**Goal**: Below is a listing to write out in full, exactly as given, without its pictures.

### Raw data

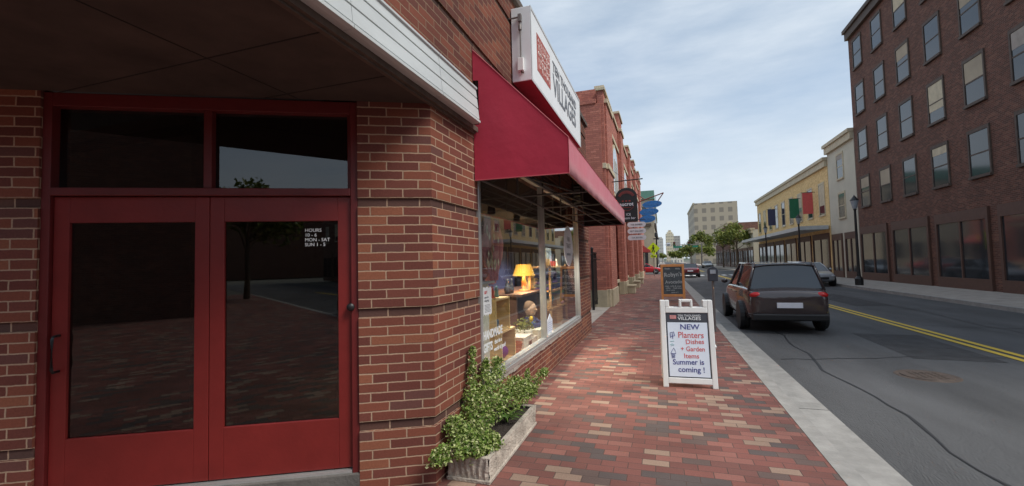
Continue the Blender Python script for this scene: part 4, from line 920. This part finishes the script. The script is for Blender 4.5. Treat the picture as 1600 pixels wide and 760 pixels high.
# ------------------------------------------------------------------ sandwich boards
def lean_frame(x, y, rz, lean, flip=False):
    return Matrix.Translation((x, y, 0)) @ Matrix.Rotation(rz, 4, 'Z') @ Matrix.Rotation(lean*(-1 if not flip else 1), 4, 'X')
wb = thing('white_sandwich_board', 'white plastic sandwich board with handwritten marker message near the camera', 'sandwich board', (.27, 6.4, 0))
BW, BH = .66, 1.13
for side in (0, 1):
    Mx = Matrix.Translation((-.046, 6.24, 0)) @ Matrix.Rotation(R(2.5), 4, 'Z')
    Mx = Mx @ (Matrix.Rotation(R(-11), 4, 'X') if side == 0 else Matrix.Translation((0,.52,0)) @ Matrix.Rotation(R(11), 4, 'X'))
    q = MB(Mx); t0, t1 = (0, .035) if side == 0 else (-.035, 0)
    q.box(0, .065, t0, t1, .0, BH); q.box(BW-.065, BW, t0, t1, .0, BH); q.box(.065, BW-.065, t0, t1, .05, .125); q.box(.065, BW-.065, t0, t1, .96, 1.035)
    q.box(.065, .12, t0, t1, 1.035, BH); q.box(BW-.12, BW-.065, t0, t1, 1.035, BH)
    q.box(.245, .275, t0, t1, 1.035, BH+.01); q.box(BW-.275, BW-.245, t0, t1, 1.035, BH+.01); q.box(.275, BW-.275, t0, t1, BH-.025, BH+.01)
    o = obj('panel_frame', q, M_['board_white'], wb, bevel=.008)
    q = MB(Mx); q.box(.064, BW-.064, (t0+t1)/2-.006, (t0+t1)/2+.006, .124, .961); pn = obj('insert', q, M_['slate'], o)
    q = MB(Mx); s_ = -1 if side == 0 else 1; yc = (t0+t1)/2+s_*.006
    q.box(.085, BW-.08, min(yc, yc+s_*.002), max(yc, yc+s_*.002), .14, .835); pw = obj('message_panel', q, M_['whiteboard'], pn)
    if side == 0:
        T = lambda s, x, z, size, mat, sx=1, b=.0015, rz=0: text('lettering', s, size, Mx @ Matrix.Translation((x, yc-.0035, z)) @ Matrix.Rotation(math.pi/2, 4, 'X') @ Matrix.Rotation(rz, 4, 'Z'), mat, pn, ext=.0006, sx=sx, bold=b)
        q = MB(Mx); q.box(.12, .2, yc-.003, yc-.001, .88, .93); l2 = obj('logo', q, pm('pink red print', (.6,.2,.2), .6), pn)
        q = MB(); rs.seed(5); q.M = Mx @ Matrix(((0,1,0,0),(1,0,0,0),(0,0,1,0),(0,0,0,1))); strokes(q, .124, .196, .884, .926, yc-.005, 5, 3, .003, .001); obj('logo_pattern', q, M_['sign_pattern'], l2)
        T('TEN THOUSAND', .22, .912, .038, M_['sign_white'], .98, .0003); T('VILLAGES', .22, .868, .055, M_['sign_white'], 1.25, .0008)
        T('NEW', .24, .745, .095, M_['ink_blue'], 1.1)
        T('Planters', .21, .635, .11, M_['ink_red'], .9, .0008); T('Dishes', .3, .555, .085, M_['ink_red'], 1, .0008, .03); T('+ Garden', .235, .465, .085, M_['ink_red'], .9, .0008); T('Items', .27, .375, .085, M_['ink_red'], 1, .0008)
        T('Summer is', .13, .29, .095, M_['ink_blue'], .95, .0012, .02); T('coming !', .19, .2, .095, M_['ink_blue'], 1, .0012)
        q = MB(Mx); q.tube([(.12,yc-.003,.63),(.115,yc-.003,.7),(.16,yc-.003,.71),(.17,yc-.003,.66),(.125,yc-.003,.65)], .004, 5); q.tube([(.14,yc-.003,.7),(.145,yc-.003,.62)], .004, 5)
        for k in range(4): q.tube([(.12+k*.013,yc-.003,.43),(.125+k*.011,yc-.003,.37)], .003, 5)
        q.tube([(.11,yc-.003,.43),(.13,yc-.003,.47),(.15,yc-.003,.5),(.165,yc-.003,.47),(.175,yc-.003,.43),(.11,yc-.003,.43)], .003, 5); obj('doodle', q, M_['ink_blue'], pn)
        q = MB(Mx); q.tube([(.11,yc-.003,.585),(.16,yc-.003,.59)], .004, 5); q.tube([(.11,yc-.003,.54),(.13,yc-.003,.555),(.16,yc-.003,.54),(.12,yc-.003,.53)], .004, 5); obj('doodle', q, M_['ink_teal'], pn)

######

**Solved exercise**:
Continue the Blender Python script for this scene: part 4, from line 920. This part finishes the script. The script is for Blender 4.5. Treat the picture as 1600 pixels wide and 760 pixels high.
# ------------------------------------------------------------------ sandwich boards
def lean_frame(x, y, rz, lean, flip=False):
    return Matrix.Translation((x, y, 0)) @ Matrix.Rotation(rz, 4, 'Z') @ Matrix.Rotation(lean*(-1 if not flip else 1), 4, 'X')
wb = thing('white_sandwich_board', 'white plastic sandwich board with handwritten marker message near the camera', 'sandwich board', (.27, 6.4, 0))
BW, BH = .66, 1.13
for side in (0, 1):
    Mx = Matrix.Translation((-.046, 6.24, 0)) @ Matrix.Rotation(R(2.5), 4, 'Z')
    Mx = Mx @ (Matrix.Rotation(R(-11), 4, 'X') if side == 0 else Matrix.Translation((0,.52,0)) @ Matrix.Rotation(R(11), 4, 'X'))
    q = MB(Mx); t0, t1 = (0, .035) if side == 0 else (-.035, 0)
    q.box(0, .065, t0, t1, .0, BH); q.box(BW-.065, BW, t0, t1, .0, BH); q.box(.065, BW-.065, t0, t1, .05, .125); q.box(.065, BW-.065, t0, t1, .96, 1.035)
    q.box(.065, .12, t0, t1, 1.035, BH); q.box(BW-.12, BW-.065, t0, t1, 1.035, BH)
    q.box(.245, .275, t0, t1, 1.035, BH+.01); q.box(BW-.275, BW-.245, t0, t1, 1.035, BH+.01); q.box(.275, BW-.275, t0, t1, BH-.025, BH+.01)
    o = obj('panel_frame', q, M_['board_white'], wb, bevel=.008)
    q = MB(Mx); q.box(.064, BW-.064, (t0+t1)/2-.006, (t0+t1)/2+.006, .124, .961); pn = obj('insert', q, M_['slate'], o)
    q = MB(Mx); s_ = -1 if side == 0 else 1; yc = (t0+t1)/2+s_*.006
    q.box(.085, BW-.08, min(yc, yc+s_*.002), max(yc, yc+s_*.002), .14, .835); pw = obj('message_panel', q, M_['whiteboard'], pn)
    if side == 0:
        T = lambda s, x, z, size, mat, sx=1, b=.0015, rz=0: text('lettering', s, size, Mx @ Matrix.Translation((x, yc-.0035, z)) @ Matrix.Rotation(math.pi/2, 4, 'X') @ Matrix.Rotation(rz, 4, 'Z'), mat, pn, ext=.0006, sx=sx, bold=b)
        q = MB(Mx); q.box(.12, .2, yc-.003, yc-.001, .88, .93); l2 = obj('logo', q, pm('pink red print', (.6,.2,.2), .6), pn)
        q = MB(); rs.seed(5); q.M = Mx @ Matrix(((0,1,0,0),(1,0,0,0),(0,0,1,0),(0,0,0,1))); strokes(q, .124, .196, .884, .926, yc-.005, 5, 3, .003, .001); obj('logo_pattern', q, M_['sign_pattern'], l2)
        T('TEN THOUSAND', .22, .912, .038, M_['sign_white'], .98, .0003); T('VILLAGES', .22, .868, .055, M_['sign_white'], 1.25, .0008)
        T('NEW', .24, .745, .095, M_['ink_blue'], 1.1)
        T('Planters', .21, .635, .11, M_['ink_red'], .9, .0008); T('Dishes', .3, .555, .085, M_['ink_red'], 1, .0008, .03); T('+ Garden', .235, .465, .085, M_['ink_red'], .9, .0008); T('Items', .27, .375, .085, M_['ink_red'], 1, .0008)
        T('Summer is', .13, .29, .095, M_['ink_blue'], .95, .0012, .02); T('coming !', .19, .2, .095, M_['ink_blue'], 1, .0012)
        q = MB(Mx); q.tube([(.12,yc-.003,.63),(.115,yc-.003,.7),(.16,yc-.003,.71),(.17,yc-.003,.66),(.125,yc-.003,.65)], .004, 5); q.tube([(.14,yc-.003,.7),(.145,yc-.003,.62)], .004, 5)
        for k in range(4): q.tube([(.12+k*.013,yc-.003,.43),(.125+k*.011,yc-.003,.37)], .003, 5)
        q.tube([(.11,yc-.003,.43),(.13,yc-.003,.47),(.15,yc-.003,.5),(.165,yc-.003,.47),(.175,yc-.003,.43),(.11,yc-.003,.43)], .003, 5); obj('doodle', q, M_['ink_blue'], pn)
        q = MB(Mx); q.tube([(.11,yc-.003,.585),(.16,yc-.003,.59)], .004, 5); q.tube([(.11,yc-.003,.54),(.13,yc-.003,.555),(.16,yc-.003,.54),(.12,yc-.003,.53)], .004, 5); obj('doodle', q, M_['ink_teal'], pn)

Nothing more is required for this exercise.